The further argument is made that a part of the land conveyed by one of these deeds to appellee Mary Layha is not correctly described in the will, and therefore, if the deed were set aside, would be intestate property under the will, and it would not be necessary to set aside the will in order that the appellants might have an interest in said property. Clause 4 of the will devises 110 acres to Mary Layha, described as follows: “The east ½ of the N. E. ¼ of Sec. 18, and 30 acres, more or less, of the north part of the N. E. ¼ of the S. W. ¼ of Sec. 18, all in Tp. 12,

N. R. 3, east of the fourth P. M., Knox county, Illinois, hereby bequeathing to my said daughter, Mary Layha, all lands owned by me in said Sec. 18 west of the highway running north and south through Sec. 18, except 17 acres devised to Stephen A. McGovern.” It was shown on the hearing that the testator owned the east half of the northwest quarter of said section 18 and not the east half of the northeast quarter. It was also shown that the highway, ran north and south through the center of said section 18, and therefore the east half of the northwest quarter of said section was situated west of said highway. These two descriptions in said codicil being conflicting,—one being correct and the other incorrect,—the incorrect may be rejected as surplusage and the correct description will thus properly devise the property. (Emmert v. Hays, 89 Ill. 11; Sharp v. Thompson, 100 id. 447; Lyman v. Gedney, 114 id. 388; Bradish v. Yocum, 130 id. 386; Vestal v. Garrett, 197 id. 398.) Moreover, as already stated, the last codicil of the will ratified and confirmed the deeds here in question, and therefore, even though there had been a misdescription in the original will of this specific property, it would still be devised by the second codicil. The argument on this point by counsel for appellants gives strong support to the conclusion already reached in this opinion that it is necessary to consider the validity of the deeds and the will and codicils in the same proceeding.

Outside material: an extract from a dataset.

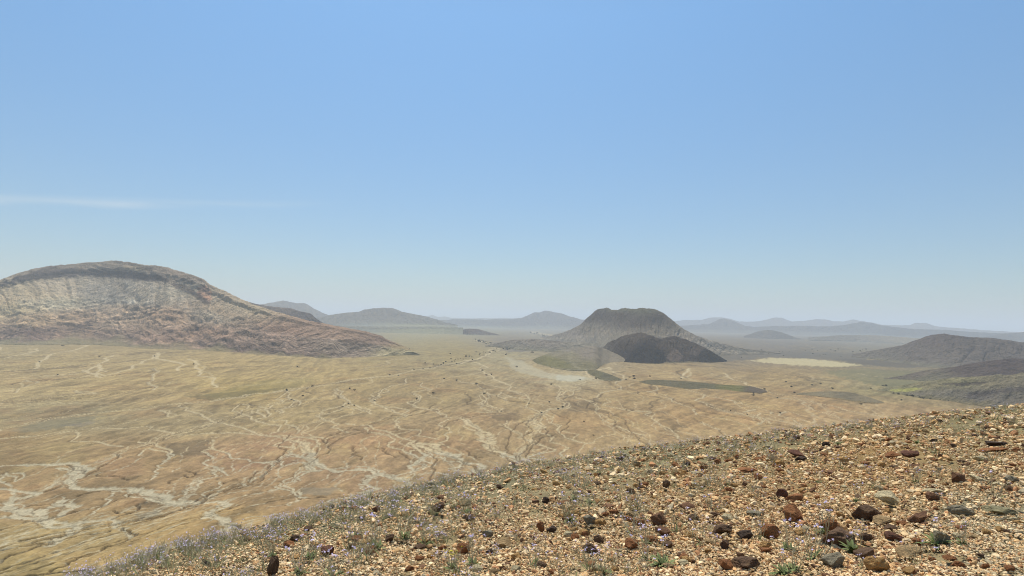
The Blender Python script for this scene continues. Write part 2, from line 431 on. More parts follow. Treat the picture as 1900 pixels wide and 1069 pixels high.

The conclusions that we have already reached relieve us from the necessity of discussing the questions as to the invalidity of the deeds because of the mental incapacity of the grantor or because of undue influence exercised upon him at the time of their execution.

The decree of the circuit court is affirmed.

Decree affirmed.

Mr. Justice Craig took no part in the decision of this case.